--- START ---

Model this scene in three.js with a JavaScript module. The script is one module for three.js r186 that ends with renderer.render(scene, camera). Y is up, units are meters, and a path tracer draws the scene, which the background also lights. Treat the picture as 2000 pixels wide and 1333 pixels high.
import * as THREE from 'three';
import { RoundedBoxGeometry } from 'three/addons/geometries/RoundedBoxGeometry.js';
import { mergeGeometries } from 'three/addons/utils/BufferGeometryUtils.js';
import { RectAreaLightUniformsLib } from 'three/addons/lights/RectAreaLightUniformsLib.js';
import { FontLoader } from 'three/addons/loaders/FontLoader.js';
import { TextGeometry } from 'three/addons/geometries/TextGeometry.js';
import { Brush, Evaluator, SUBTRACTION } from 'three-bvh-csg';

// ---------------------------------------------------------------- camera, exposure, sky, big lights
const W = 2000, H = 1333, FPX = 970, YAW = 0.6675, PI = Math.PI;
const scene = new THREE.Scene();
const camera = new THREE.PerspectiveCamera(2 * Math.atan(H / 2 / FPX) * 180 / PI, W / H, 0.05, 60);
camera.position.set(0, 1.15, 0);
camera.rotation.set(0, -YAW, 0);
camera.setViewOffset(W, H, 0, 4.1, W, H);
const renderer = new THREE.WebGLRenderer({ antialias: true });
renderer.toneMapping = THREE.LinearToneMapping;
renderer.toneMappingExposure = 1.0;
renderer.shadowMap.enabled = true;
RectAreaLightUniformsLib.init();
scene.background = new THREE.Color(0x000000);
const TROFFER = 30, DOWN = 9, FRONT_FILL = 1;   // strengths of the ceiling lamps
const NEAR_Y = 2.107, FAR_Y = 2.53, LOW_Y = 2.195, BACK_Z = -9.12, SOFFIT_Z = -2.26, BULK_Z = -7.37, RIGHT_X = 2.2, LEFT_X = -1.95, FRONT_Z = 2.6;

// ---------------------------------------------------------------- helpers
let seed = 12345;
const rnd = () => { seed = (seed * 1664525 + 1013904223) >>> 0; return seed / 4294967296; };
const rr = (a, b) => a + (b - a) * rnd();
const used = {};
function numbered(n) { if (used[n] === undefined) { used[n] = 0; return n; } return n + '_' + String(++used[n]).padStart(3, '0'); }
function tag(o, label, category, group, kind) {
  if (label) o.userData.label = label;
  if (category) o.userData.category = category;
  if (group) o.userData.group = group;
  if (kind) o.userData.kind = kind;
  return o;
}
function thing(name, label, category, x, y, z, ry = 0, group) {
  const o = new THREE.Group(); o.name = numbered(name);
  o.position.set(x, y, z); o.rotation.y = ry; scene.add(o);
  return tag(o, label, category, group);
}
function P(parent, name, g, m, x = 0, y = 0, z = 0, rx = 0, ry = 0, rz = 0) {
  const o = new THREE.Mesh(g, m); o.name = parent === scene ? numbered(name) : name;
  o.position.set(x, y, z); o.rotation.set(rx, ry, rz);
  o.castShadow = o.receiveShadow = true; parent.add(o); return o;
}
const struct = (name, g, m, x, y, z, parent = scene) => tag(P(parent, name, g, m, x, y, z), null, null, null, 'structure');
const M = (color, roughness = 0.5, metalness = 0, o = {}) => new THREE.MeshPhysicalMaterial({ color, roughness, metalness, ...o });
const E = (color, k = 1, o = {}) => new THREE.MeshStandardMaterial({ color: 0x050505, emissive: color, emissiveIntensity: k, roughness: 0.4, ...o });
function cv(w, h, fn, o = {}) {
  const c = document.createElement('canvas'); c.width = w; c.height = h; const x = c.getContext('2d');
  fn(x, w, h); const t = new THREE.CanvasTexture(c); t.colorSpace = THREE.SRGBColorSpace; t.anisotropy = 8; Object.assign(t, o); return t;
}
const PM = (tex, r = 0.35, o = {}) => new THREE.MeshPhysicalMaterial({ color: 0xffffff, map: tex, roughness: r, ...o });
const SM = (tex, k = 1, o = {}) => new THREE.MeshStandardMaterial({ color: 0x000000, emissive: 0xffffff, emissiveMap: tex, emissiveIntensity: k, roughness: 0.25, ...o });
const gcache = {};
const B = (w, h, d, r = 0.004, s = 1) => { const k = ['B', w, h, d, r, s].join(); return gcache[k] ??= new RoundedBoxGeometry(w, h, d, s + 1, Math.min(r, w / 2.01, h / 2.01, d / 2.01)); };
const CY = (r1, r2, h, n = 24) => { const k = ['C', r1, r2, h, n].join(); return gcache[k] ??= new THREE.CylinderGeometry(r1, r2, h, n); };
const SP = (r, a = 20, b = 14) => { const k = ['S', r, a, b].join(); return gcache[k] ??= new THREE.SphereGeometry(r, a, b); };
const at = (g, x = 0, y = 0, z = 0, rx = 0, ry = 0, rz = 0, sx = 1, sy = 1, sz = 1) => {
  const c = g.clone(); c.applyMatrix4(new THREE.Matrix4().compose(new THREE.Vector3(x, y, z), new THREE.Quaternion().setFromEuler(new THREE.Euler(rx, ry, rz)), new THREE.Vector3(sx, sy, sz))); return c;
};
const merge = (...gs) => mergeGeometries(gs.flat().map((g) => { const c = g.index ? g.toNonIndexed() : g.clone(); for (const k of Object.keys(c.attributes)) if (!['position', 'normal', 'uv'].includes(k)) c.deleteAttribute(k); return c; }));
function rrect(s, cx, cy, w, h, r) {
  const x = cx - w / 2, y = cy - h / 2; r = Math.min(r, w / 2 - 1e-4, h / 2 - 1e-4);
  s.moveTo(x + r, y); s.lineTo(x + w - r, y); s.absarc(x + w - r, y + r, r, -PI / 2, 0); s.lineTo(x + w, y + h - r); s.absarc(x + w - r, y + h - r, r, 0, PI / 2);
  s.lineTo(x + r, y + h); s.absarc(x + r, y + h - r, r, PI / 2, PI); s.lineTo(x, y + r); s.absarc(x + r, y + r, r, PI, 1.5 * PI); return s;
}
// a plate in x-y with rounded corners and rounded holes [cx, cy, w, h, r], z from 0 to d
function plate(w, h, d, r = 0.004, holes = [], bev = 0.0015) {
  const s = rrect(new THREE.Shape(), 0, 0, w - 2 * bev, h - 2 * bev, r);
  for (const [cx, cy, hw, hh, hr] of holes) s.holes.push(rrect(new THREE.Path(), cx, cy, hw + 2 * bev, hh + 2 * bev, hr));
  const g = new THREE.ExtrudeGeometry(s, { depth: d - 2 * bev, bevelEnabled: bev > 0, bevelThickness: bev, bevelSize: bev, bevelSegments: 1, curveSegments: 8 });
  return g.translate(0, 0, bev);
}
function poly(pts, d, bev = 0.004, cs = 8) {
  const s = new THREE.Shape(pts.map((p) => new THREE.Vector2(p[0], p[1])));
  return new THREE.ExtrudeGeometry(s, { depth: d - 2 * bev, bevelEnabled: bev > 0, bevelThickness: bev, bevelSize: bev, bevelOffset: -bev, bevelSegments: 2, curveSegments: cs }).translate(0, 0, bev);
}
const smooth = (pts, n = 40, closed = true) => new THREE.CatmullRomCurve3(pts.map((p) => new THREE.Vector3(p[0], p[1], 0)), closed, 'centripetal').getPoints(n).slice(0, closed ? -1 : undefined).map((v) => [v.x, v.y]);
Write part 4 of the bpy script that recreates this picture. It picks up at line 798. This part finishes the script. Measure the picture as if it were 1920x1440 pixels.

--- END ---

=== EXERCISE BRIEF ===
Write the listing out again, exactly as it reads.

=== COMPLETE ANSWER ===
Model this scene in three.js with a JavaScript module. The script is one module for three.js r186 that ends with renderer.render(scene, camera). Y is up, units are meters, and a path tracer draws the scene, which the background also lights. Treat the picture as 2000 pixels wide and 1333 pixels high.
import * as THREE from 'three';
import { RoundedBoxGeometry } from 'three/addons/geometries/RoundedBoxGeometry.js';
import { mergeGeometries } from 'three/addons/utils/BufferGeometryUtils.js';
import { RectAreaLightUniformsLib } from 'three/addons/lights/RectAreaLightUniformsLib.js';
import { FontLoader } from 'three/addons/loaders/FontLoader.js';
import { TextGeometry } from 'three/addons/geometries/TextGeometry.js';
import { Brush, Evaluator, SUBTRACTION } from 'three-bvh-csg';

// ---------------------------------------------------------------- camera, exposure, sky, big lights
const W = 2000, H = 1333, FPX = 970, YAW = 0.6675, PI = Math.PI;
const scene = new THREE.Scene();
const camera = new THREE.PerspectiveCamera(2 * Math.atan(H / 2 / FPX) * 180 / PI, W / H, 0.05, 60);
camera.position.set(0, 1.15, 0);
camera.rotation.set(0, -YAW, 0);
camera.setViewOffset(W, H, 0, 4.1, W, H);
const renderer = new THREE.WebGLRenderer({ antialias: true });
renderer.toneMapping = THREE.LinearToneMapping;
renderer.toneMappingExposure = 1.0;
renderer.shadowMap.enabled = true;
RectAreaLightUniformsLib.init();
scene.background = new THREE.Color(0x000000);
const TROFFER = 30, DOWN = 9, FRONT_FILL = 1;   // strengths of the ceiling lamps
const NEAR_Y = 2.107, FAR_Y = 2.53, LOW_Y = 2.195, BACK_Z = -9.12, SOFFIT_Z = -2.26, BULK_Z = -7.37, RIGHT_X = 2.2, LEFT_X = -1.95, FRONT_Z = 2.6;

// ---------------------------------------------------------------- helpers
let seed = 12345;
const rnd = () => { seed = (seed * 1664525 + 1013904223) >>> 0; return seed / 4294967296; };
const rr = (a, b) => a + (b - a) * rnd();
const used = {};
function numbered(n) { if (used[n] === undefined) { used[n] = 0; return n; } return n + '_' + String(++used[n]).padStart(3, '0'); }
function tag(o, label, category, group, kind) {
  if (label) o.userData.label = label;
  if (category) o.userData.category = category;
  if (group) o.userData.group = group;
  if (kind) o.userData.kind = kind;
  return o;
}
function thing(name, label, category, x, y, z, ry = 0, group) {
  const o = new THREE.Group(); o.name = numbered(name);
  o.position.set(x, y, z); o.rotation.y = ry; scene.add(o);
  return tag(o, label, category, group);
}
function P(parent, name, g, m, x = 0, y = 0, z = 0, rx = 0, ry = 0, rz = 0) {
  const o = new THREE.Mesh(g, m); o.name = parent === scene ? numbered(name) : name;
  o.position.set(x, y, z); o.rotation.set(rx, ry, rz);
  o.castShadow = o.receiveShadow = true; parent.add(o); return o;
}
const struct = (name, g, m, x, y, z, parent = scene) => tag(P(parent, name, g, m, x, y, z), null, null, null, 'structure');
const M = (color, roughness = 0.5, metalness = 0, o = {}) => new THREE.MeshPhysicalMaterial({ color, roughness, metalness, ...o });
const E = (color, k = 1, o = {}) => new THREE.MeshStandardMaterial({ color: 0x050505, emissive: color, emissiveIntensity: k, roughness: 0.4, ...o });
function cv(w, h, fn, o = {}) {
  const c = document.createElement('canvas'); c.width = w; c.height = h; const x = c.getContext('2d');
  fn(x, w, h); const t = new THREE.CanvasTexture(c); t.colorSpace = THREE.SRGBColorSpace; t.anisotropy = 8; Object.assign(t, o); return t;
}
const PM = (tex, r = 0.35, o = {}) => new THREE.MeshPhysicalMaterial({ color: 0xffffff, map: tex, roughness: r, ...o });
const SM = (tex, k = 1, o = {}) => new THREE.MeshStandardMaterial({ color: 0x000000, emissive: 0xffffff, emissiveMap: tex, emissiveIntensity: k, roughness: 0.25, ...o });
const gcache = {};
const B = (w, h, d, r = 0.004, s = 1) => { const k = ['B', w, h, d, r, s].join(); return gcache[k] ??= new RoundedBoxGeometry(w, h, d, s + 1, Math.min(r, w / 2.01, h / 2.01, d / 2.01)); };
const CY = (r1, r2, h, n = 24) => { const k = ['C', r1, r2, h, n].join(); return gcache[k] ??= new THREE.CylinderGeometry(r1, r2, h, n); };
const SP = (r, a = 20, b = 14) => { const k = ['S', r, a, b].join(); return gcache[k] ??= new THREE.SphereGeometry(r, a, b); };
const at = (g, x = 0, y = 0, z = 0, rx = 0, ry = 0, rz = 0, sx = 1, sy = 1, sz = 1) => {
  const c = g.clone(); c.applyMatrix4(new THREE.Matrix4().compose(new THREE.Vector3(x, y, z), new THREE.Quaternion().setFromEuler(new THREE.Euler(rx, ry, rz)), new THREE.Vector3(sx, sy, sz))); return c;
};
const merge = (...gs) => mergeGeometries(gs.flat().map((g) => { const c = g.index ? g.toNonIndexed() : g.clone(); for (const k of Object.keys(c.attributes)) if (!['position', 'normal', 'uv'].includes(k)) c.deleteAttribute(k); return c; }));
function rrect(s, cx, cy, w, h, r) {
  const x = cx - w / 2, y = cy - h / 2; r = Math.min(r, w / 2 - 1e-4, h / 2 - 1e-4);
  s.moveTo(x + r, y); s.lineTo(x + w - r, y); s.absarc(x + w - r, y + r, r, -PI / 2, 0); s.lineTo(x + w, y + h - r); s.absarc(x + w - r, y + h - r, r, 0, PI / 2);
  s.lineTo(x + r, y + h); s.absarc(x + r, y + h - r, r, PI / 2, PI); s.lineTo(x, y + r); s.absarc(x + r, y + r, r, PI, 1.5 * PI); return s;
}
// a plate in x-y with rounded corners and rounded holes [cx, cy, w, h, r], z from 0 to d
function plate(w, h, d, r = 0.004, holes = [], bev = 0.0015) {
  const s = rrect(new THREE.Shape(), 0, 0, w - 2 * bev, h - 2 * bev, r);
  for (const [cx, cy, hw, hh, hr] of holes) s.holes.push(rrect(new THREE.Path(), cx, cy, hw + 2 * bev, hh + 2 * bev, hr));
  const g = new THREE.ExtrudeGeometry(s, { depth: d - 2 * bev, bevelEnabled: bev > 0, bevelThickness: bev, bevelSize: bev, bevelSegments: 1, curveSegments: 8 });
  return g.translate(0, 0, bev);
}
function poly(pts, d, bev = 0.004, cs = 8) {
  const s = new THREE.Shape(pts.map((p) => new THREE.Vector2(p[0], p[1])));
  return new THREE.ExtrudeGeometry(s, { depth: d - 2 * bev, bevelEnabled: bev > 0, bevelThickness: bev, bevelSize: bev, bevelOffset: -bev, bevelSegments: 2, curveSegments: cs }).translate(0, 0, bev);
}
const smooth = (pts, n = 40, closed = true) => new THREE.CatmullRomCurve3(pts.map((p) => new THREE.Vector3(p[0], p[1], 0)), closed, 'centripetal').getPoints(n).slice(0, closed ? -1 : undefined).map((v) => [v.x, v.y]);
Write part 4 of the bpy script that recreates this picture. It picks up at line 798. This part finishes the script. Measure the picture as if it were 1920x1440 pixels.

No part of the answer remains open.